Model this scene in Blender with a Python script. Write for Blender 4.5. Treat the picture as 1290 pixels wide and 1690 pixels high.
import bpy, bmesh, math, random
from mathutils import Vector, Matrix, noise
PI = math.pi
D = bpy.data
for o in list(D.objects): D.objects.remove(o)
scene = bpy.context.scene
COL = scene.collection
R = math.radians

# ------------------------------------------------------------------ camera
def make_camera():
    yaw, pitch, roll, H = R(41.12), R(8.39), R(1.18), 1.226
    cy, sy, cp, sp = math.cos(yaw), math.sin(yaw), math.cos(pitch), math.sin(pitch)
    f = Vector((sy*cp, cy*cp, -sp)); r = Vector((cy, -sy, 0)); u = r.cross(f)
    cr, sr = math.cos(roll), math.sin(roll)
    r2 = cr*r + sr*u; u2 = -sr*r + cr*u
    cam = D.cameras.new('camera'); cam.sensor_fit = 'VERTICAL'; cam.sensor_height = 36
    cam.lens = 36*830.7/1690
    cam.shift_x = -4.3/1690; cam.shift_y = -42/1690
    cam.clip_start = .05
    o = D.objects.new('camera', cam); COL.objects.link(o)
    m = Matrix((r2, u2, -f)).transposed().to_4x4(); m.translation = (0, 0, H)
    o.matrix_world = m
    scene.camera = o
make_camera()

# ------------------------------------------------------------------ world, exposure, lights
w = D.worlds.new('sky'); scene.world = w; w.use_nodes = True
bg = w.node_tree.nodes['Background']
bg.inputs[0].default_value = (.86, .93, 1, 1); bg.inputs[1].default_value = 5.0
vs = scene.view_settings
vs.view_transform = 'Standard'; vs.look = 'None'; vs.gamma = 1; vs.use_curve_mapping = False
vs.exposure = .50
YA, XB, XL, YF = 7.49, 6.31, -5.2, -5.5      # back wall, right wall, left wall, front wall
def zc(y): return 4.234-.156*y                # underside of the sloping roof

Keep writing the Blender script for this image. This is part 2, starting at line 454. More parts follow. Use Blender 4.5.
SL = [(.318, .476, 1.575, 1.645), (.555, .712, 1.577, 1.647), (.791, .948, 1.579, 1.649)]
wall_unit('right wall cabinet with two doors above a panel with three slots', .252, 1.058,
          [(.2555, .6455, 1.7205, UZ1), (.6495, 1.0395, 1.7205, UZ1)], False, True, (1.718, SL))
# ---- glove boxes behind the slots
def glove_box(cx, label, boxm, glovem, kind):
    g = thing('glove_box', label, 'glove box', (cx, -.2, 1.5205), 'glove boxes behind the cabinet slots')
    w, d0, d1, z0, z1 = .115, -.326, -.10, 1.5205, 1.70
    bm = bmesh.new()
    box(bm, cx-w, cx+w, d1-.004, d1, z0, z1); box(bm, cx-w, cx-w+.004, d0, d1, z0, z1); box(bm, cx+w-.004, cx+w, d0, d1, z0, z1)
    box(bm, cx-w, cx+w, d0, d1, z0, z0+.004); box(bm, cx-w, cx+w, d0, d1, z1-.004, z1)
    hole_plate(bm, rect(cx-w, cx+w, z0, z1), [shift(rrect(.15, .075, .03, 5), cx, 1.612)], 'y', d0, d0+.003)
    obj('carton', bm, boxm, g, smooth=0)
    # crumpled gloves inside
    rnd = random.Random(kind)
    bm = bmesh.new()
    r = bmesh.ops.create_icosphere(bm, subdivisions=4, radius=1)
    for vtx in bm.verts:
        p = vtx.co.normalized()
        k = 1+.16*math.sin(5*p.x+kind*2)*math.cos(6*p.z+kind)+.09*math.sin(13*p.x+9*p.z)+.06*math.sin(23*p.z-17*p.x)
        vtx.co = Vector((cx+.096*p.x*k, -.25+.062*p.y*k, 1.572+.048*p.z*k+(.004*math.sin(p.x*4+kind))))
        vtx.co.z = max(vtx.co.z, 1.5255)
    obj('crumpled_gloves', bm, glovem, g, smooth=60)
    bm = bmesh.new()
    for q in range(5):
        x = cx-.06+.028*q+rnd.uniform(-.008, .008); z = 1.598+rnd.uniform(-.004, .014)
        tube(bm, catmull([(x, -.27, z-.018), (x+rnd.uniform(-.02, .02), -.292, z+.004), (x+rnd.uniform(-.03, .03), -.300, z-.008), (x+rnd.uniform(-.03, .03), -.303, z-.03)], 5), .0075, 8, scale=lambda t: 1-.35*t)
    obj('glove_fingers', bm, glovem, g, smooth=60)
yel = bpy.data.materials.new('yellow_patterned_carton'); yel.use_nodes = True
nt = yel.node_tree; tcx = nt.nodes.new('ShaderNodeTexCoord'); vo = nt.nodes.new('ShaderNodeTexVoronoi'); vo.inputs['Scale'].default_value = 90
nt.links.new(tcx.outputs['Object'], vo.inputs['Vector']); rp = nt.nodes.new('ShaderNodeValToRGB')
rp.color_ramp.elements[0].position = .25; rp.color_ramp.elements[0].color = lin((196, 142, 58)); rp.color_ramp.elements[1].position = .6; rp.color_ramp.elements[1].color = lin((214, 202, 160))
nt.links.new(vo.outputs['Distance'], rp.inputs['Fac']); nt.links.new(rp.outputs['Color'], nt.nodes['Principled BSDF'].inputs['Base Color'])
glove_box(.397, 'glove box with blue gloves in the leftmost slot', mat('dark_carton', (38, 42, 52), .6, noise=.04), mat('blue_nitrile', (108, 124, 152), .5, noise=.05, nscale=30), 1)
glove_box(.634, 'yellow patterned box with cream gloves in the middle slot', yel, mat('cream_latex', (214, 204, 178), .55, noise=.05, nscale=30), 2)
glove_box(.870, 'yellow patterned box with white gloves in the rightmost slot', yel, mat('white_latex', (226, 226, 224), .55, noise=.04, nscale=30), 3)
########
» **Aim**
Reproduce the material in full, with no word added or dropped.

» **Response for this exercise**
Model this scene in Blender with a Python script. Write for Blender 4.5. Treat the picture as 1290 pixels wide and 1690 pixels high.
import bpy, bmesh, math, random
from mathutils import Vector, Matrix, noise
PI = math.pi
D = bpy.data
for o in list(D.objects): D.objects.remove(o)
scene = bpy.context.scene
COL = scene.collection
R = math.radians

# ------------------------------------------------------------------ camera
def make_camera():
    yaw, pitch, roll, H = R(41.12), R(8.39), R(1.18), 1.226
    cy, sy, cp, sp = math.cos(yaw), math.sin(yaw), math.cos(pitch), math.sin(pitch)
    f = Vector((sy*cp, cy*cp, -sp)); r = Vector((cy, -sy, 0)); u = r.cross(f)
    cr, sr = math.cos(roll), math.sin(roll)
    r2 = cr*r + sr*u; u2 = -sr*r + cr*u
    cam = D.cameras.new('camera'); cam.sensor_fit = 'VERTICAL'; cam.sensor_height = 36
    cam.lens = 36*830.7/1690
    cam.shift_x = -4.3/1690; cam.shift_y = -42/1690
    cam.clip_start = .05
    o = D.objects.new('camera', cam); COL.objects.link(o)
    m = Matrix((r2, u2, -f)).transposed().to_4x4(); m.translation = (0, 0, H)
    o.matrix_world = m
    scene.camera = o
make_camera()

# ------------------------------------------------------------------ world, exposure, lights
w = D.worlds.new('sky'); scene.world = w; w.use_nodes = True
bg = w.node_tree.nodes['Background']
bg.inputs[0].default_value = (.86, .93, 1, 1); bg.inputs[1].default_value = 5.0
vs = scene.view_settings
vs.view_transform = 'Standard'; vs.look = 'None'; vs.gamma = 1; vs.use_curve_mapping = False
vs.exposure = .50
YA, XB, XL, YF = 7.49, 6.31, -5.2, -5.5      # back wall, right wall, left wall, front wall
def zc(y): return 4.234-.156*y                # underside of the sloping roof

Keep writing the Blender script for this image. This is part 2, starting at line 454. More parts follow. Use Blender 4.5.
SL = [(.318, .476, 1.575, 1.645), (.555, .712, 1.577, 1.647), (.791, .948, 1.579, 1.649)]
wall_unit('right wall cabinet with two doors above a panel with three slots', .252, 1.058,
          [(.2555, .6455, 1.7205, UZ1), (.6495, 1.0395, 1.7205, UZ1)], False, True, (1.718, SL))
# ---- glove boxes behind the slots
def glove_box(cx, label, boxm, glovem, kind):
    g = thing('glove_box', label, 'glove box', (cx, -.2, 1.5205), 'glove boxes behind the cabinet slots')
    w, d0, d1, z0, z1 = .115, -.326, -.10, 1.5205, 1.70
    bm = bmesh.new()
    box(bm, cx-w, cx+w, d1-.004, d1, z0, z1); box(bm, cx-w, cx-w+.004, d0, d1, z0, z1); box(bm, cx+w-.004, cx+w, d0, d1, z0, z1)
    box(bm, cx-w, cx+w, d0, d1, z0, z0+.004); box(bm, cx-w, cx+w, d0, d1, z1-.004, z1)
    hole_plate(bm, rect(cx-w, cx+w, z0, z1), [shift(rrect(.15, .075, .03, 5), cx, 1.612)], 'y', d0, d0+.003)
    obj('carton', bm, boxm, g, smooth=0)
    # crumpled gloves inside
    rnd = random.Random(kind)
    bm = bmesh.new()
    r = bmesh.ops.create_icosphere(bm, subdivisions=4, radius=1)
    for vtx in bm.verts:
        p = vtx.co.normalized()
        k = 1+.16*math.sin(5*p.x+kind*2)*math.cos(6*p.z+kind)+.09*math.sin(13*p.x+9*p.z)+.06*math.sin(23*p.z-17*p.x)
        vtx.co = Vector((cx+.096*p.x*k, -.25+.062*p.y*k, 1.572+.048*p.z*k+(.004*math.sin(p.x*4+kind))))
        vtx.co.z = max(vtx.co.z, 1.5255)
    obj('crumpled_gloves', bm, glovem, g, smooth=60)
    bm = bmesh.new()
    for q in range(5):
        x = cx-.06+.028*q+rnd.uniform(-.008, .008); z = 1.598+rnd.uniform(-.004, .014)
        tube(bm, catmull([(x, -.27, z-.018), (x+rnd.uniform(-.02, .02), -.292, z+.004), (x+rnd.uniform(-.03, .03), -.300, z-.008), (x+rnd.uniform(-.03, .03), -.303, z-.03)], 5), .0075, 8, scale=lambda t: 1-.35*t)
    obj('glove_fingers', bm, glovem, g, smooth=60)
yel = bpy.data.materials.new('yellow_patterned_carton'); yel.use_nodes = True
nt = yel.node_tree; tcx = nt.nodes.new('ShaderNodeTexCoord'); vo = nt.nodes.new('ShaderNodeTexVoronoi'); vo.inputs['Scale'].default_value = 90
nt.links.new(tcx.outputs['Object'], vo.inputs['Vector']); rp = nt.nodes.new('ShaderNodeValToRGB')
rp.color_ramp.elements[0].position = .25; rp.color_ramp.elements[0].color = lin((196, 142, 58)); rp.color_ramp.elements[1].position = .6; rp.color_ramp.elements[1].color = lin((214, 202, 160))
nt.links.new(vo.outputs['Distance'], rp.inputs['Fac']); nt.links.new(rp.outputs['Color'], nt.nodes['Principled BSDF'].inputs['Base Color'])
glove_box(.397, 'glove box with blue gloves in the leftmost slot', mat('dark_carton', (38, 42, 52), .6, noise=.04), mat('blue_nitrile', (108, 124, 152), .5, noise=.05, nscale=30), 1)
glove_box(.634, 'yellow patterned box with cream gloves in the middle slot', yel, mat('cream_latex', (214, 204, 178), .55, noise=.05, nscale=30), 2)
glove_box(.870, 'yellow patterned box with white gloves in the rightmost slot', yel, mat('white_latex', (226, 226, 224), .55, noise=.04, nscale=30), 3)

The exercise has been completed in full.